Na hora do "vamos ver", o que possuímos não é equipamento nem nenhuma equipe de CSI. Temos só defeitos especiais.


INIMIGO NÚMERO 1 da polícia do Rio de Janeiro, Batman, super-anti-herói vinculado aos altos escalões da milícia carioca conhecida como Liga da Justiça, que atua na zona oeste: assim pode ser apresentado o ex-PM Ricardo Teixeira da Cruz (este nome, sua verdadeira e menos glamourosa identidade), que escapou do presídio Bangu 8 pela porta da frente, em outubro passado, sem algemas nem constrangimentos, tendo pago aos nossos homens da lei pelo direito à fuga folgada módicos R$ 2 milhões.
Batman foi capturado na semana passada, finalmente, com requintes cinematográficos, em residência modesta de subúrbio insuspeito:
"Os policiais jogaram um feixe de luz em cima da casa e anunciaram que ele estava cercado", disse aos repórteres o novo chefe da Polícia Civil do Rio, Allan Turnowski.
Nesta situação policial algo americanizada, não cabe um cabo José, um delegado Pedreira ou coisa parecida, conforme os chamariam nossas telenovelas. Não! Temos um Allan Turnowski.
Não me aborrecem os nomes e alcunhas estrangeiros -não quero bancar aqui o Ariano Suassuna genérico e generalizante desta questão que certamente tem ângulos bem mais complexos-, mas especialmente me incomoda o fato de que, na hora do "vamos ver", o que possuímos não é nenhum equipamento nem equipe de CSI. Temos apenas defeitos especiais.

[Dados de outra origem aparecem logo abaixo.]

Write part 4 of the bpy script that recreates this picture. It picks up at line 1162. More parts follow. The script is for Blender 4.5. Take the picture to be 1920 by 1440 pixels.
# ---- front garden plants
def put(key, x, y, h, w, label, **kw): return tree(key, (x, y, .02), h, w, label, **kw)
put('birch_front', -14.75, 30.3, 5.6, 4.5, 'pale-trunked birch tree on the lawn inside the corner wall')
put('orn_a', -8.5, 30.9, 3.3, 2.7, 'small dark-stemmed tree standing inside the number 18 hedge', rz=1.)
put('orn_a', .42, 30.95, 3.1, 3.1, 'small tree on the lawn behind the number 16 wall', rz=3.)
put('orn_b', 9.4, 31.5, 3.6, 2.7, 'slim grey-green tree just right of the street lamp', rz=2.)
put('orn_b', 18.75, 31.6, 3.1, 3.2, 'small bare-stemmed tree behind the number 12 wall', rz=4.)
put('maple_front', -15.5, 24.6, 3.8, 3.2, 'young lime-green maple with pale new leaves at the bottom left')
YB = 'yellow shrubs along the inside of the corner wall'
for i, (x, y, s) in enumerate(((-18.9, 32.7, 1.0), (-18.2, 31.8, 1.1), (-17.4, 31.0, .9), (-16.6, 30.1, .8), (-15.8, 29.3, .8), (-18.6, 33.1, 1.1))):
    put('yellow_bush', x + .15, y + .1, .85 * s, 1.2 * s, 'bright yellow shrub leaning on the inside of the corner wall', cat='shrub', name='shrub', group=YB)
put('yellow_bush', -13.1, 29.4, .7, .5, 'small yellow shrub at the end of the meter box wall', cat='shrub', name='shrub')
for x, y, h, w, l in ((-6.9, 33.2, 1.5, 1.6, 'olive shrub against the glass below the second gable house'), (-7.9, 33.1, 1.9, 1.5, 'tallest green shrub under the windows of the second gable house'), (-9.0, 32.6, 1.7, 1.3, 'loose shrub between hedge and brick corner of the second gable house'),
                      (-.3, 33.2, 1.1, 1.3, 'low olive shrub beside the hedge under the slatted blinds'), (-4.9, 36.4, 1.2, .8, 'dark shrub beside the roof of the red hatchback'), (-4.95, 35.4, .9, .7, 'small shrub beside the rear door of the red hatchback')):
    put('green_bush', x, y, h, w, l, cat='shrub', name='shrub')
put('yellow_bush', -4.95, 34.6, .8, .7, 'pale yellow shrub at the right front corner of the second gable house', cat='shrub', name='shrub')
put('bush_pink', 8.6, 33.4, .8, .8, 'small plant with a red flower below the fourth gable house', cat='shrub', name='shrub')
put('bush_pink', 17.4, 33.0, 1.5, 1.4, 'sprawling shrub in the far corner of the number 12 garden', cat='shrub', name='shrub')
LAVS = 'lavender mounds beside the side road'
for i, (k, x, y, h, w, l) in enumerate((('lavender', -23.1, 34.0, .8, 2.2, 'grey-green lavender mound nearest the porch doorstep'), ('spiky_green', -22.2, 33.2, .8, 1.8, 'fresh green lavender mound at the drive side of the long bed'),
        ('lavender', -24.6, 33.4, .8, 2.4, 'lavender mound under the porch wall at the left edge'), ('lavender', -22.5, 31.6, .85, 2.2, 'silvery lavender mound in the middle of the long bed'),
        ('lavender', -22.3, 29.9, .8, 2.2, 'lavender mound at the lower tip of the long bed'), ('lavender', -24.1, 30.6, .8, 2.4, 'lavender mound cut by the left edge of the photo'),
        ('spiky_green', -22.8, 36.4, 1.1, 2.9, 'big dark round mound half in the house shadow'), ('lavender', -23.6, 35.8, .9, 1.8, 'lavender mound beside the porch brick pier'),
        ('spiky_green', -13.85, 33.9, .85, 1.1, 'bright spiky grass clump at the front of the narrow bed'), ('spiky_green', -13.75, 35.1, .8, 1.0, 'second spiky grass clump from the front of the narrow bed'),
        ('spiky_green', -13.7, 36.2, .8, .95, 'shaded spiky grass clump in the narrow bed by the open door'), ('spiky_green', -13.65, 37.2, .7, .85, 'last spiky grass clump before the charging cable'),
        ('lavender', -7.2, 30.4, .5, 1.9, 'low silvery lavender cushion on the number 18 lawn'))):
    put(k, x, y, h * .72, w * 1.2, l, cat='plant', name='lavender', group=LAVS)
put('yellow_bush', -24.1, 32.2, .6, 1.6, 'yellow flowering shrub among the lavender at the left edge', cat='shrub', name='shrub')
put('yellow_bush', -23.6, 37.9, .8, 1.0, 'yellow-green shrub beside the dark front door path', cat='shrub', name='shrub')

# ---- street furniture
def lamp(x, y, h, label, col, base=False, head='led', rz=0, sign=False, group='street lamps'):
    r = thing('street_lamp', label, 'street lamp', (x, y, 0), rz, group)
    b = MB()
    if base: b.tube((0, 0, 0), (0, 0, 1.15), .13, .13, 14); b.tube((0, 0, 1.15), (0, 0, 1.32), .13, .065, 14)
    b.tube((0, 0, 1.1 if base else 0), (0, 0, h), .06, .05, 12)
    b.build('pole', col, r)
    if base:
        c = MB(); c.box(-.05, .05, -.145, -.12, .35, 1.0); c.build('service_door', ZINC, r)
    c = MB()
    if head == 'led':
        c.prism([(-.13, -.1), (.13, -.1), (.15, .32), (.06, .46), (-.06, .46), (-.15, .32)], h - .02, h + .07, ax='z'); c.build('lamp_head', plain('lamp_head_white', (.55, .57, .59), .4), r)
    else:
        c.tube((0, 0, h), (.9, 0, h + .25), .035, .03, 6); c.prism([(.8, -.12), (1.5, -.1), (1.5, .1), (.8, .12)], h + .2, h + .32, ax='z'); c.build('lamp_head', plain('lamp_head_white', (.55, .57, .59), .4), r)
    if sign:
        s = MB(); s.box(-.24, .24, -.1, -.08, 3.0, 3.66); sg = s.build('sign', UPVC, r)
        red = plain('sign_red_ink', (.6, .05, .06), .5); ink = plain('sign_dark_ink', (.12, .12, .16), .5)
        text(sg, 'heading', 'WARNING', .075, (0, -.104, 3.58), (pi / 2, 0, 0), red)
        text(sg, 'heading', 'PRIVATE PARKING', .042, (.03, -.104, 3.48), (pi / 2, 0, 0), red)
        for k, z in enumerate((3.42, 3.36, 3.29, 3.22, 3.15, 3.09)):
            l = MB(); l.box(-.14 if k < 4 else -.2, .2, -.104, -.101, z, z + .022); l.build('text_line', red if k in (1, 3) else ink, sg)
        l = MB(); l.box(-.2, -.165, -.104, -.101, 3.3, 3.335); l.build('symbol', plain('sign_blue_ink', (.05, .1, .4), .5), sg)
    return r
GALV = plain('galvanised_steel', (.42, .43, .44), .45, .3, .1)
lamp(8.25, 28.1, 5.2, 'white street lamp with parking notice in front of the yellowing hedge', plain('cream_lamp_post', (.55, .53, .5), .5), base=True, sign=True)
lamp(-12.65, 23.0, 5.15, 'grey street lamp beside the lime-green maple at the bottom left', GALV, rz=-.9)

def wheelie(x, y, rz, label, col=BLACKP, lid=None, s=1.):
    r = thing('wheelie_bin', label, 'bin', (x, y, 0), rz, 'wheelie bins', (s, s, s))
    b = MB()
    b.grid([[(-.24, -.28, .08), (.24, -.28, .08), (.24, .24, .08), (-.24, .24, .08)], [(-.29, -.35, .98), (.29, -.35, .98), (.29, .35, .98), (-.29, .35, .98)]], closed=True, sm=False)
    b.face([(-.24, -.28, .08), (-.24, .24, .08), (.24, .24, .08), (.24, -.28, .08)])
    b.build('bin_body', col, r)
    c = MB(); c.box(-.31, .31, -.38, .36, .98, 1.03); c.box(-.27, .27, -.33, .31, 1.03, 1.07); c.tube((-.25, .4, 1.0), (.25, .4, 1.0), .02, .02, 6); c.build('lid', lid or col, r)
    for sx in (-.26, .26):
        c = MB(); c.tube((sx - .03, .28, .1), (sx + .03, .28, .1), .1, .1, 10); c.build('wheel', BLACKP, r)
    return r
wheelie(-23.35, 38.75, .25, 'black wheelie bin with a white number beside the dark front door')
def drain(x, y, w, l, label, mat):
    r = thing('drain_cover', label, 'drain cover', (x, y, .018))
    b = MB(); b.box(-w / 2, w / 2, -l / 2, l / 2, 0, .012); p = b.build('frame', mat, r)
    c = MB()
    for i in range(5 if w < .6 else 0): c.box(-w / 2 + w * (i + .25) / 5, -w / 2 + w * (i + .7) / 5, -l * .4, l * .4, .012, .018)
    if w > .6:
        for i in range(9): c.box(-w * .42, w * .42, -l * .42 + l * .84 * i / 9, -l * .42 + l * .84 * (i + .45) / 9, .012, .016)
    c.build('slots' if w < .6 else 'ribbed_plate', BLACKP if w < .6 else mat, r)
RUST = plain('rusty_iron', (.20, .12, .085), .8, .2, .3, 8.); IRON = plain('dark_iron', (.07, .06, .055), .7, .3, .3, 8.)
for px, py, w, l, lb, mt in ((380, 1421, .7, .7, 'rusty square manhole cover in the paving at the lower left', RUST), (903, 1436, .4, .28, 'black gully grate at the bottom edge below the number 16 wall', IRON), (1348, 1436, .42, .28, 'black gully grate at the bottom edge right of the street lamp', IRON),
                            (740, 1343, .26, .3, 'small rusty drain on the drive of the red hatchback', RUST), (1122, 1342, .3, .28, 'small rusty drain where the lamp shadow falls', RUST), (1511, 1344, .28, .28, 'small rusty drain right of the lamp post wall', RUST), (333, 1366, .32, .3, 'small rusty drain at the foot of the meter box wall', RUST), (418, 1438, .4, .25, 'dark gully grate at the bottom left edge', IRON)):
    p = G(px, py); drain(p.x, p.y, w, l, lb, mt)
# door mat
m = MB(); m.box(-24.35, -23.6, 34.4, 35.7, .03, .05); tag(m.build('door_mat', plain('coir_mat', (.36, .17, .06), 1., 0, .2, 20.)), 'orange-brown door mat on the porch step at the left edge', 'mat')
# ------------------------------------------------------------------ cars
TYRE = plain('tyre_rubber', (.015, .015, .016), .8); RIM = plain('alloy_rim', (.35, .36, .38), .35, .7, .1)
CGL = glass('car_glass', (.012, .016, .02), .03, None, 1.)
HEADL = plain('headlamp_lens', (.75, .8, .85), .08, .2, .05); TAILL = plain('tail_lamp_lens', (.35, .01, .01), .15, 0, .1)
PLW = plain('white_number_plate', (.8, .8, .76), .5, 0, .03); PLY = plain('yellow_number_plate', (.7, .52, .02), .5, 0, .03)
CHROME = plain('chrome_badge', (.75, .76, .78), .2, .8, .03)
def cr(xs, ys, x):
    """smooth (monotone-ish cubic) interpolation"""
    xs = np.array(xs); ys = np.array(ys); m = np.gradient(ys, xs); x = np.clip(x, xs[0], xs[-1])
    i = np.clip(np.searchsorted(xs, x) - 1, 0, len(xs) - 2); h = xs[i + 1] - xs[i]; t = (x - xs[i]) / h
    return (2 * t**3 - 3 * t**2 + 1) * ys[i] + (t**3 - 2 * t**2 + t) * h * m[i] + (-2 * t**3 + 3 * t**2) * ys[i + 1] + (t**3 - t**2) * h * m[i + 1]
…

Estamos muito mais para Guarda Belo, do desenho animado; senão um condenado com tantos crimes nas costas jamais teria fugido debaixo da vigilância que deveria ser eficaz e honesta.
Chovo no molhado? Culpe a constância com que a precariedade oficial socorre a criminalidade. Mas temos cá um caso de sucesso, quase uma ficção policial de TV a cabo norte-americana. Regozijai. A título de curiosidade: nos mesmos jornais que noticiavam a prisão de Batman, encontrei um soldado chamado Franklin Delano Roosevelt, do Batalhão de Choque, que fora atingido de raspão na barriga e em cheio no dedo polegar esquerdo. Franklin Delano Roosevelt, como o 32º presidente dos Estados Unidos da América (1933-1945).

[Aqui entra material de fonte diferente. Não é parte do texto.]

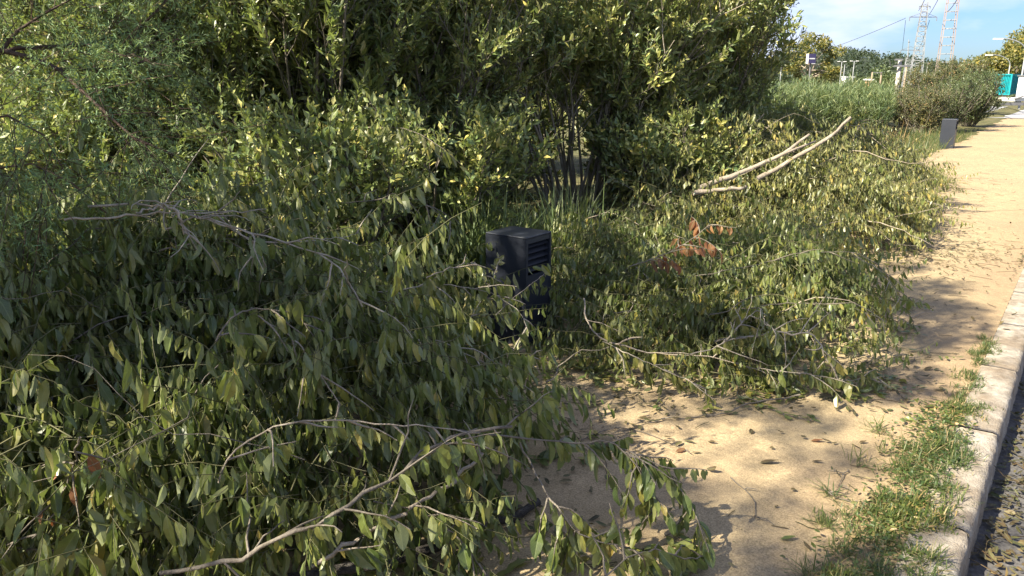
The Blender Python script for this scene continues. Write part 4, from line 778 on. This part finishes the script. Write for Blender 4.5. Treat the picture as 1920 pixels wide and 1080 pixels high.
# wires
WR = 'overhead wires'
def wire(a, b, sag, label):
    k = np.linspace(0, 1, 24)[:, None]; P = a * (1 - k) + b * k; P[:, 2] -= sag * 4 * k[:, 0] * (1 - k[:, 0]); mb = MB(); mb.tubes(P[None], np.full((1, 24), .022), 4); set_props(mb.build('overhead_wire', M['wire']), label, 'wire', WR)
wire(WD(1722, 20, 75), WD(1760, -70, 30), .3, 'wire running up to the top of the picture from the tall pylon top')
wire(WD(1740, 30, 75), WD(1800, -90, 34), .3, 'wire rising steeply right from the tall pylon crossarm')
wire(WD(1776, 22, 60), WD(1830, -70, 30), .3, 'wire running up right from the red and white mast')
wire(WD(1698, 34, 75), WD(1420, 120, 160), 1.0, 'faint wire running left from the tall pylon crossarm toward the hill')
wire(WD(1698, 38, 75), WD(1692, 92, 85), .15, 'wire hanging from the crossarm down to the short pylon')
wire(WD(1743, 38, 75), WD(1722, 95, 85), .2, 'wire hanging from the right crossarm tip behind the tall pylon')
wire(WD(1670, 124, 42), WD(1668, 112, 42), .0, 'short cable loop at the left of the pale utility pole')
# birds
# ------------------------------------------------------------------ container, barriers, buildings
def container():
    b = WD(1890, 176, 70); b[2] = 0; yaw = YAW + .55
    e = empty('shipping_container', tuple(b), 'bright teal corrugated container standing across the road', 'container'); z0 = .35
    ax = np.array([math.cos(yaw), math.sin(yaw), 0]); ay = np.array([-ax[1], ax[0], 0]); L, W_, H_ = 2.2, 1.3, 1.75
    k = 41; u = np.linspace(-L / 2, L / 2, k); off = np.array([0, 0, .10, .10])[np.arange(k) % 4]
    mb = MB(); c = np.array([b[0], b[1], 0])
    for sgn, A, Bv, LL, WW in ((-1, ax, ay, L, W_), (1, ax, ay, L, W_), (-1, ay, ax, W_, L), (1, ay, ax, W_, L)):
        uu = np.linspace(-LL / 2, LL / 2, k); V = []
        for zz in (z0 + .12, z0 + H_ - .1): V.append(c + A * uu[:, None] + Bv * (sgn * (WW / 2 - off))[:, None] + np.array([0, 0, zz]))
        V = np.concatenate(V); i = np.arange(k - 1); mb.add(V, q=np.stack([i, i + 1, i + 1 + k, i + k], 1))
    mb.build('corrugated_walls', M['teal'], e, False); f = MB()
    for sx in (-1, 1):
        for sy in (-1, 1): f.box(c + ax * sx * L / 2 + ay * sy * W_ / 2 + [0, 0, z0 + H_ / 2], (.12, .12, H_), yaw=yaw)
        for zz in (z0 + .06, z0 + H_ - .05):
            f.box(c + ay * sx * W_ / 2 + [0, 0, zz], (L - .12, .11, .11), yaw=yaw); f.box(c + ax * sx * L / 2 + [0, 0, zz], (.11, W_ - .12, .11), yaw=yaw)
    f.build('frame', M['teal'], e, False); r = MB(); r.box(c + [0, 0, z0 + H_ - .02], (L - .14, W_ - .14, .05), yaw=yaw); r.build('roof', M['teal'], e, False)
    r = MB(); r.box(c + [0, 0, z0 / 2], (L - .3, W_ - .3, z0), yaw=yaw); r.build('footing', M['concrete_pole'], e, False)
container()
b = WD(1945, 172, 66); e = empty('site_cabin', (b[0], b[1], 0), 'grey white site cabin cut by the right edge beside the teal container', 'cabin')
mb = MB(); mb.box((b[0], b[1], .95), (1.9, 2.2, 1.9), yaw=YAW + .3); mb.build('walls', M['white'], e, False)
mb = MB(); w_ = np.array([b[0], b[1], 1.1]) - np.array([-math.sin(YAW + .3), math.cos(YAW + .3), 0]) * 1.115; mb.box(w_, (1.3, .03, .9), yaw=YAW + .3); mb.build('window', M['glassd'], e, False)
mb = MB(); mb.box((b[0], b[1], 1.94), (2.1, 2.4, .08), yaw=YAW + .3); mb.build('roof', M['galv_dark'], e, False)
# works trailer with a ramp: white bed, yellow panels, dark sloping beam
b = WD(1915, 190, 52); e = empty('works_trailer', (b[0], b[1], 0), 'low white works trailer with yellow panels and a dark sloping ramp, right edge', 'trailer'); pb = np.array([b[0], b[1], 0])
mb = MB(); mb.box(pb + [0, 0, .38], (1.9, 1.2, .22), yaw=YAW); mb.build('bed', M['white'], e, False)
mb = MB(); mb.box(pb + RGT * .35 - HF * .62 + [0, 0, .58], (.9, .05, .2), yaw=YAW); mb.build('yellow_panel', M['yellow'], e, False)
mb = MB(); mb.bar(pb - RGT * .9 - HF * .7 + [0, 0, .42], pb + RGT * 1.0 - HF * .7 + [0, 0, 1.05], .12); mb.build('ramp', M['galv_dark'], e, False)
for sx in (-.55, .55):
    mb = MB(); q_ = pb + RGT * sx - HF * .5 + [0, 0, .2]; k = np.linspace(0, 6.283, 13); mb.tubes(np.array([[q_ - HF * .06, q_ + HF * .06]]), np.array([[.2, .2]]), 14, cap=True); mb.build('wheel', M['galv_dark'], e)
def barrier(px, label):
    b = WD(px, 196, 44); pb = np.array([b[0], b[1], 0]); e = empty('road_barrier', tuple(pb), label, 'barrier', 'low rails along the far road'); mb = MB(); mb.box(pb + [0, 0, .32], (1.5, .08, .16), yaw=YAW); mb.build('rail', M['galv_dark'], e, False)
    for s in (-.6, .6): mb = MB(); mb.box(pb + RGT * s + HF * .08 + [0, 0, .16], (.09, .07, .34), yaw=YAW); mb.build('post', M['galv'], e, False)
barrier(1893, 'low dark rail by the far road, left one below the teal container'); barrier(1945, 'low dark rail by the far road, right one at the picture edge')
def house(px, d, w, h, m, label, roofc='white'):
    b = WD(px, 155, d); pb = np.array([b[0], b[1], 0]); e = empty('building', tuple(pb), label, 'building'); yaw = YAW + .2
    mb = MB(); mb.box(pb + [0, 0, h / 2], (w, w * .8, h), yaw=yaw); mb.build('wall', M[m], e, False)
    mb = MB(); mb.box(pb + [0, 0, h + .12], (w + .5, w * .8 + .5, .24), yaw=yaw); mb.build('roof', M[roofc], e, False)
    ay = np.array([-math.sin(yaw), math.cos(yaw), 0]); ax = np.array([math.cos(yaw), math.sin(yaw), 0])
    for s in (-.25, .25): mb = MB(); mb.box(pb + ax * s * w - ay * (w * .4 + .02) + [0, 0, h * .6], (w * .16, .05, h * .3), yaw=yaw); mb.build('window', M['glassd'], e, False)
house(1643, 130, 2.6, 1.55, 'brick', 'small terracotta building with a white flat roof before the hill')
house(1712, 200, 7, 2.1, 'white', 'long low white building behind the pylons')
house(1745, 210, 5, 2.0, 'white', 'small white building right of the pylons')
house(1588, 200, 2.2, 2.2, 'white', 'tiny white hut beside the street lamps')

Meu filho nerd de 11 anos, caso já o tivesse gerado e parido e o criasse com zelo exagerado de mãe que não lê mais gibis, mas crimes nos jornais, hoje velaria o sono da criança hipotética, eu, dormindo com um olho aberto, temendo que Batman pudesse invadir nossa residência trazendo em seu cinto de utilidades dois fuzis, duas pistolas e quatro granadas, do mesmo jeito que o encontraram quando foi preso naquele esconderijo no subúrbio de Paciência.
Paciência, amigos, futuros pais de filhos que terão de viver nesta cidade, país de poucos, quase nenhum herói e crescente exército de matadores impunes.

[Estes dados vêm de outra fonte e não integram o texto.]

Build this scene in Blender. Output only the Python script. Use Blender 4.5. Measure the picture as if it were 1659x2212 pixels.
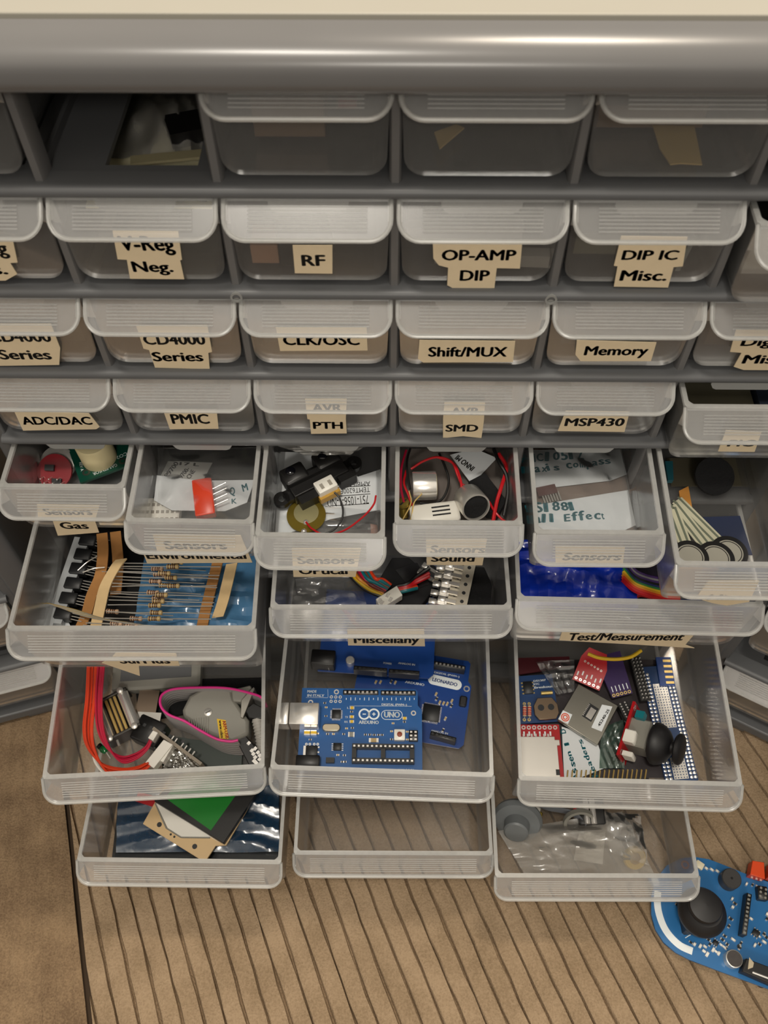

E o feixe de luz, que jogaram em Batman, quando a missão criada pelo chefe Allan Turnowski o surpreendeu no tal casebre tão diferente da mansão Wayne... Será que fazia pairar o símbolo do Homem-Morcego ou só a luz da realidade de nossa polícia?
Eu não o acharia estranho, se fosse verdade... temos mesmo no metrô de Copacabana, estação Siqueira Campos, a certa altura do teto, em meio ao trecho de caminhada que nos leva às escadas rolantes, um gracejo de arquiteto que reproduz lá em cima, no arco da estação, o próprio ícone do Batman dos quadrinhos. Nesta Gotham City, cidade-piada, tudo é possível.